* start Recorded data *
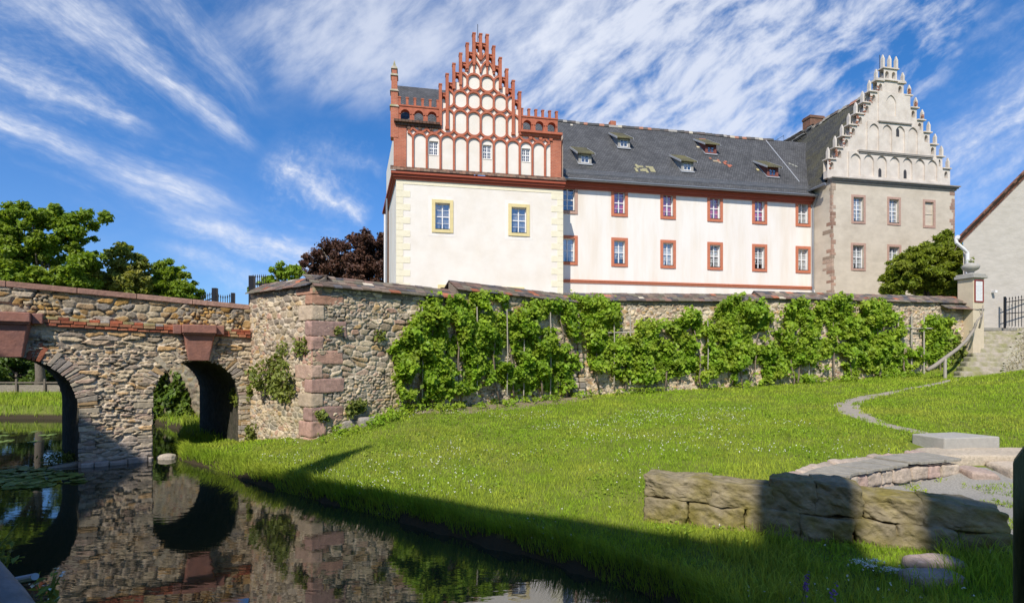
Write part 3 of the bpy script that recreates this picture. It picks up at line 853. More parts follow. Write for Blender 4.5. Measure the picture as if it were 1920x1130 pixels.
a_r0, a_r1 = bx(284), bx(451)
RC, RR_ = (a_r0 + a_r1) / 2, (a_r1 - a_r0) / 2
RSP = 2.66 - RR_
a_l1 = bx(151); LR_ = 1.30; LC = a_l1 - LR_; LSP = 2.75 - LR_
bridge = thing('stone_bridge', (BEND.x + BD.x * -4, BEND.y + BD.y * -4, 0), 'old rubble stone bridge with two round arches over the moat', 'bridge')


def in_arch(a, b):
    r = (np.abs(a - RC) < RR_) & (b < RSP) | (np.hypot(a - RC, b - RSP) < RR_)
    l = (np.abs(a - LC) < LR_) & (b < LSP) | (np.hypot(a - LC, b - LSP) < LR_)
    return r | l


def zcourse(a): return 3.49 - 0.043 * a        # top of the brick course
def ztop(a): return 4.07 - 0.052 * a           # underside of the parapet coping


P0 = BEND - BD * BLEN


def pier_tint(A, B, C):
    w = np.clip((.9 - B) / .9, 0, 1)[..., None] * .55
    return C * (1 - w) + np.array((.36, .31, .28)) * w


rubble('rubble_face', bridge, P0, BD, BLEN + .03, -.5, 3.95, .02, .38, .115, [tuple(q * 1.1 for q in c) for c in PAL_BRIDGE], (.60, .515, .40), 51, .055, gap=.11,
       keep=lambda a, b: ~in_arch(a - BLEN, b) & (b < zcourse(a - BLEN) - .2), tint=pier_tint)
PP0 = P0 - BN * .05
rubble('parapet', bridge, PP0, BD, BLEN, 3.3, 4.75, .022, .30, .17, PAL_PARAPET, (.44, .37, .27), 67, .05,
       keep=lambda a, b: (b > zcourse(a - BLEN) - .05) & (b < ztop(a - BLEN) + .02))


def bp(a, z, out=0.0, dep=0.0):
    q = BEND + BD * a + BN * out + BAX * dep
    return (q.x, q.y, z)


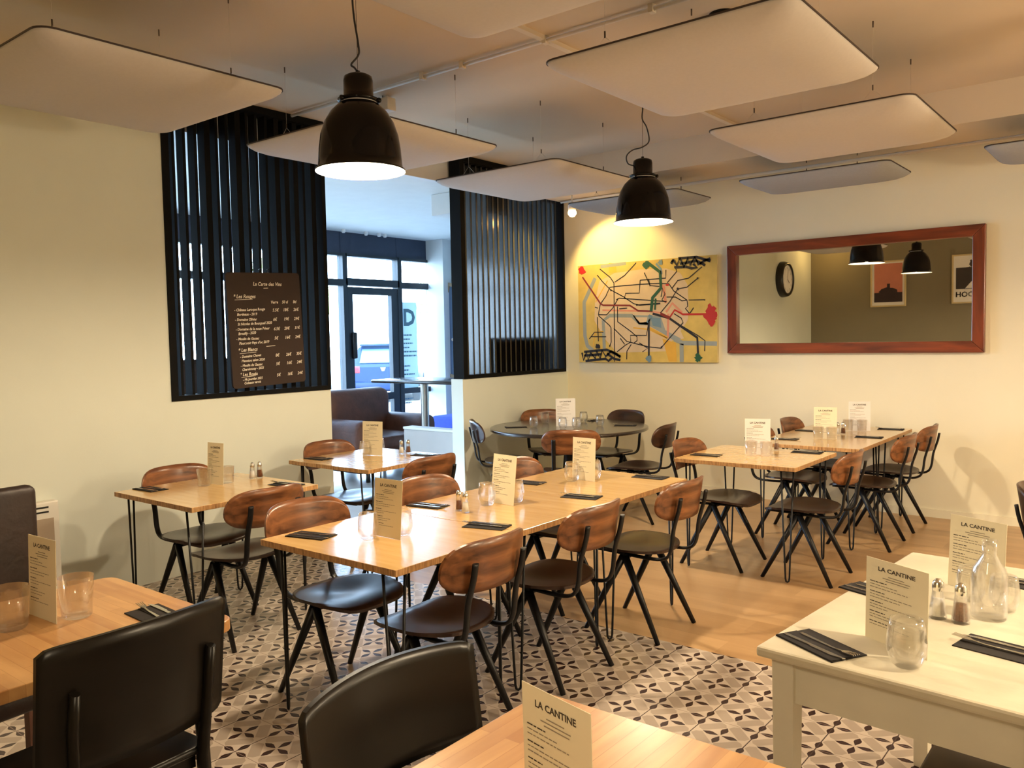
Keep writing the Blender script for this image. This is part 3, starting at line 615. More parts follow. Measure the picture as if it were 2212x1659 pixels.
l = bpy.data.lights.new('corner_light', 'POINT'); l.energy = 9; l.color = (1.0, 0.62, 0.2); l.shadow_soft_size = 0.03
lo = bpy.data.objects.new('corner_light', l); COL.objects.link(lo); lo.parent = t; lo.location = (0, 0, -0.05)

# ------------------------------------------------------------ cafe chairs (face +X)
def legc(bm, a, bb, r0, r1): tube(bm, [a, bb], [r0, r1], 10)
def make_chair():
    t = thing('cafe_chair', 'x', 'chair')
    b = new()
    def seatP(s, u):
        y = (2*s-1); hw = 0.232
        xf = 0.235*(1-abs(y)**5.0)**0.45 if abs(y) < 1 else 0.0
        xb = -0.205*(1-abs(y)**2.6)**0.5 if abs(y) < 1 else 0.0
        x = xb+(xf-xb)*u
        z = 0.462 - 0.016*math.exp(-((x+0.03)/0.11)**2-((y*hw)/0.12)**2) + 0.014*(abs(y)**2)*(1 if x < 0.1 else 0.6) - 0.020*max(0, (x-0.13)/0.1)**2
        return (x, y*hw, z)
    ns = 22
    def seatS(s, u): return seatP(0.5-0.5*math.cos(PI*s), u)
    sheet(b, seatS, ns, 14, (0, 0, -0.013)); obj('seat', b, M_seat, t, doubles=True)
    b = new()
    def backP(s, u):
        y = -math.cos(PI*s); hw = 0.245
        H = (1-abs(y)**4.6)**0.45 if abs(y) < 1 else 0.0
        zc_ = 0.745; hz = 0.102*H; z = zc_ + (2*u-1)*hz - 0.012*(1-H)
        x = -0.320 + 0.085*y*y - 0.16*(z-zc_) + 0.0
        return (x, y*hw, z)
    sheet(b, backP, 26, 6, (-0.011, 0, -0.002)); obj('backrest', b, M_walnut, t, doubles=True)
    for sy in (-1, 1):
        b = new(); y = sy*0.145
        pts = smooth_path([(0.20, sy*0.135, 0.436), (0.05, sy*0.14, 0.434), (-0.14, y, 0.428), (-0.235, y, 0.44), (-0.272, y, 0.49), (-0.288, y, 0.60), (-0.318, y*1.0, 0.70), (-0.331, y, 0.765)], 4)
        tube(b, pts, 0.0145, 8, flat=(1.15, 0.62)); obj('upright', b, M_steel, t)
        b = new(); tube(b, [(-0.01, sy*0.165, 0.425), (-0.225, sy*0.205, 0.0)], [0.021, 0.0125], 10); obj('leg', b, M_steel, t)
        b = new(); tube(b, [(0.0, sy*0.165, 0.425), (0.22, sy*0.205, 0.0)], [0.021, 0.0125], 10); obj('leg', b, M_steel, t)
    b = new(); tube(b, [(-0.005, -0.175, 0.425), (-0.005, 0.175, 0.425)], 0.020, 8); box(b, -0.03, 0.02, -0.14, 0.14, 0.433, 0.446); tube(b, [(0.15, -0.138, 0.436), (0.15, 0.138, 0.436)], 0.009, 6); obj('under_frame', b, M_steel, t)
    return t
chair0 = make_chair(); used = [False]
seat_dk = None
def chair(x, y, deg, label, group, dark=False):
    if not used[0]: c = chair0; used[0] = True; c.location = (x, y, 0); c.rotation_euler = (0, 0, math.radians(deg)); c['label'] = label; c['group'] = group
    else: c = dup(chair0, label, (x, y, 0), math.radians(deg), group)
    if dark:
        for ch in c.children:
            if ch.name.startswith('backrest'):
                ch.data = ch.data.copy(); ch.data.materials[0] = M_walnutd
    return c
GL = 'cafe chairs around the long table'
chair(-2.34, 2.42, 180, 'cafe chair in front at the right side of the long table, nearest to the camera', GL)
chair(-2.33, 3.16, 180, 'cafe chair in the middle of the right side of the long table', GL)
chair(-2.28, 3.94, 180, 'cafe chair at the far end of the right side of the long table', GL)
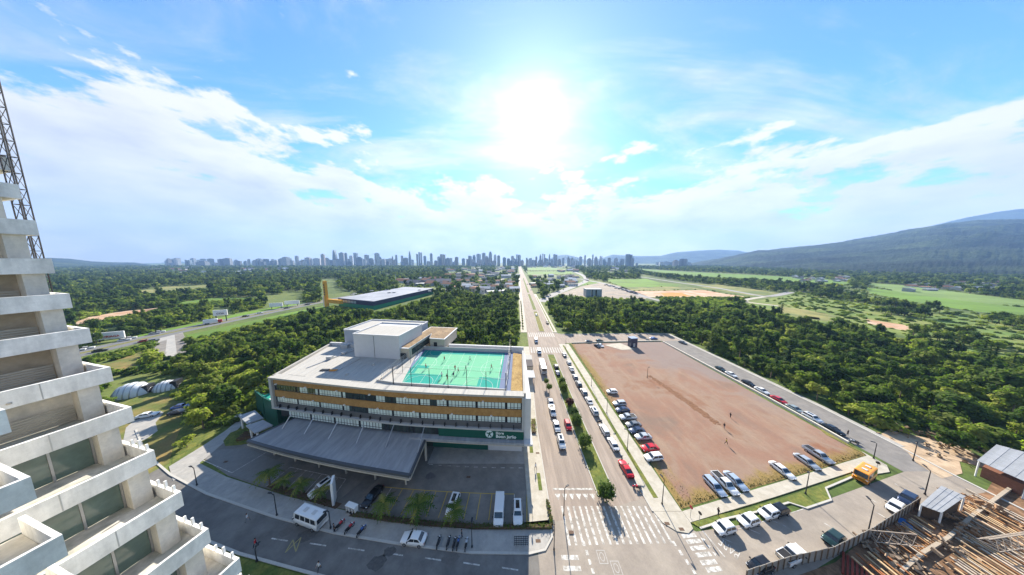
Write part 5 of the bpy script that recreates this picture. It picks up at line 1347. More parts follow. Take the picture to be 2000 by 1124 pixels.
* end Recorded data *
# Task objective
Without the pictures, repeat the entries above line by line, from the first through the one that contains "return (q.x, q.y, z)", both ends included.

# Written solution
Write part 3 of the bpy script that recreates this picture. It picks up at line 853. More parts follow. Write for Blender 4.5. Measure the picture as if it were 1920x1130 pixels.
a_r0, a_r1 = bx(284), bx(451)
RC, RR_ = (a_r0 + a_r1) / 2, (a_r1 - a_r0) / 2
RSP = 2.66 - RR_
a_l1 = bx(151); LR_ = 1.30; LC = a_l1 - LR_; LSP = 2.75 - LR_
bridge = thing('stone_bridge', (BEND.x + BD.x * -4, BEND.y + BD.y * -4, 0), 'old rubble stone bridge with two round arches over the moat', 'bridge')


def in_arch(a, b):
    r = (np.abs(a - RC) < RR_) & (b < RSP) | (np.hypot(a - RC, b - RSP) < RR_)
    l = (np.abs(a - LC) < LR_) & (b < LSP) | (np.hypot(a - LC, b - LSP) < LR_)
    return r | l


def zcourse(a): return 3.49 - 0.043 * a        # top of the brick course
def ztop(a): return 4.07 - 0.052 * a           # underside of the parapet coping


P0 = BEND - BD * BLEN


def pier_tint(A, B, C):
    w = np.clip((.9 - B) / .9, 0, 1)[..., None] * .55
    return C * (1 - w) + np.array((.36, .31, .28)) * w


rubble('rubble_face', bridge, P0, BD, BLEN + .03, -.5, 3.95, .02, .38, .115, [tuple(q * 1.1 for q in c) for c in PAL_BRIDGE], (.60, .515, .40), 51, .055, gap=.11,
       keep=lambda a, b: ~in_arch(a - BLEN, b) & (b < zcourse(a - BLEN) - .2), tint=pier_tint)
PP0 = P0 - BN * .05
rubble('parapet', bridge, PP0, BD, BLEN, 3.3, 4.75, .022, .30, .17, PAL_PARAPET, (.44, .37, .27), 67, .05,
       keep=lambda a, b: (b > zcourse(a - BLEN) - .05) & (b < ztop(a - BLEN) + .02))


def bp(a, z, out=0.0, dep=0.0):
    q = BEND + BD * a + BN * out + BAX * dep
    return (q.x, q.y, z)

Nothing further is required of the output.